## Information shown
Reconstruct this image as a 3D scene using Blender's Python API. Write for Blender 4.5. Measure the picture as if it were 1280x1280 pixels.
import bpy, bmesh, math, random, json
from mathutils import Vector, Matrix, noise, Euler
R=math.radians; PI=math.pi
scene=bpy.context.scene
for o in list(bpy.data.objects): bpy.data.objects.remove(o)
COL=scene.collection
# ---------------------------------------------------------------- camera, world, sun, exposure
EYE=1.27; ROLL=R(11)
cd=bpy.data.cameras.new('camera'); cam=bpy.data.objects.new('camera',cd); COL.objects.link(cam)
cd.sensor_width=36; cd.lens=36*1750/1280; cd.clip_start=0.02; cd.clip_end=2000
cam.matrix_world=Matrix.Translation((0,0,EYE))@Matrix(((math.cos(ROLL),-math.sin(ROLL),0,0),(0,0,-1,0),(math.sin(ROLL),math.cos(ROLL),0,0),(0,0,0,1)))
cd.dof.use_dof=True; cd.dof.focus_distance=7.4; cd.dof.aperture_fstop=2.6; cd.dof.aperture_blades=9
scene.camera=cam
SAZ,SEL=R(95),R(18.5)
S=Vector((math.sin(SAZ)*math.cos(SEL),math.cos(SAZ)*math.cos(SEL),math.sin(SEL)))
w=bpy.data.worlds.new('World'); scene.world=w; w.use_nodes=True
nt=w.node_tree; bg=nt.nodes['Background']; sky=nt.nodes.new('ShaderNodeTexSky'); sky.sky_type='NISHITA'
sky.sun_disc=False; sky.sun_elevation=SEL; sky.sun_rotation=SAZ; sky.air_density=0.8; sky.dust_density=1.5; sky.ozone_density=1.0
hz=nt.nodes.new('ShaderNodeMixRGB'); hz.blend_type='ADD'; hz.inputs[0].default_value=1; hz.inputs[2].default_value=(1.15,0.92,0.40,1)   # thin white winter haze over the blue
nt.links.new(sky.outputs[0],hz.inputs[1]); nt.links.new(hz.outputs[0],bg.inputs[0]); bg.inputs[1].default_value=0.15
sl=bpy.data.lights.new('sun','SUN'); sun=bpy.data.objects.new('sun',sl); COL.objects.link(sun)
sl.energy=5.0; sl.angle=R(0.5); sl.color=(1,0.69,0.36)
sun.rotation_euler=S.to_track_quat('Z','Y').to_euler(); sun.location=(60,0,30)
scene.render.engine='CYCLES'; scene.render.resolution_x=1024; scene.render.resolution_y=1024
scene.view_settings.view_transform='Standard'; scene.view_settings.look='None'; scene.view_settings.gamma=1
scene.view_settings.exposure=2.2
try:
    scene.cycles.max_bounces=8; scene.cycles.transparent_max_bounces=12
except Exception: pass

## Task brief
Your task is to repeat the data exactly; please include every line.

## Answer to the task
Reconstruct this image as a 3D scene using Blender's Python API. Write for Blender 4.5. Measure the picture as if it were 1280x1280 pixels.
import bpy, bmesh, math, random, json
from mathutils import Vector, Matrix, noise, Euler
R=math.radians; PI=math.pi
scene=bpy.context.scene
for o in list(bpy.data.objects): bpy.data.objects.remove(o)
COL=scene.collection
# ---------------------------------------------------------------- camera, world, sun, exposure
EYE=1.27; ROLL=R(11)
cd=bpy.data.cameras.new('camera'); cam=bpy.data.objects.new('camera',cd); COL.objects.link(cam)
cd.sensor_width=36; cd.lens=36*1750/1280; cd.clip_start=0.02; cd.clip_end=2000
cam.matrix_world=Matrix.Translation((0,0,EYE))@Matrix(((math.cos(ROLL),-math.sin(ROLL),0,0),(0,0,-1,0),(math.sin(ROLL),math.cos(ROLL),0,0),(0,0,0,1)))
cd.dof.use_dof=True; cd.dof.focus_distance=7.4; cd.dof.aperture_fstop=2.6; cd.dof.aperture_blades=9
scene.camera=cam
SAZ,SEL=R(95),R(18.5)
S=Vector((math.sin(SAZ)*math.cos(SEL),math.cos(SAZ)*math.cos(SEL),math.sin(SEL)))
w=bpy.data.worlds.new('World'); scene.world=w; w.use_nodes=True
nt=w.node_tree; bg=nt.nodes['Background']; sky=nt.nodes.new('ShaderNodeTexSky'); sky.sky_type='NISHITA'
sky.sun_disc=False; sky.sun_elevation=SEL; sky.sun_rotation=SAZ; sky.air_density=0.8; sky.dust_density=1.5; sky.ozone_density=1.0
hz=nt.nodes.new('ShaderNodeMixRGB'); hz.blend_type='ADD'; hz.inputs[0].default_value=1; hz.inputs[2].default_value=(1.15,0.92,0.40,1)   # thin white winter haze over the blue
nt.links.new(sky.outputs[0],hz.inputs[1]); nt.links.new(hz.outputs[0],bg.inputs[0]); bg.inputs[1].default_value=0.15
sl=bpy.data.lights.new('sun','SUN'); sun=bpy.data.objects.new('sun',sl); COL.objects.link(sun)
sl.energy=5.0; sl.angle=R(0.5); sl.color=(1,0.69,0.36)
sun.rotation_euler=S.to_track_quat('Z','Y').to_euler(); sun.location=(60,0,30)
scene.render.engine='CYCLES'; scene.render.resolution_x=1024; scene.render.resolution_y=1024
scene.view_settings.view_transform='Standard'; scene.view_settings.look='None'; scene.view_settings.gamma=1
scene.view_settings.exposure=2.2
try:
    scene.cycles.max_bounces=8; scene.cycles.transparent_max_bounces=12
except Exception: pass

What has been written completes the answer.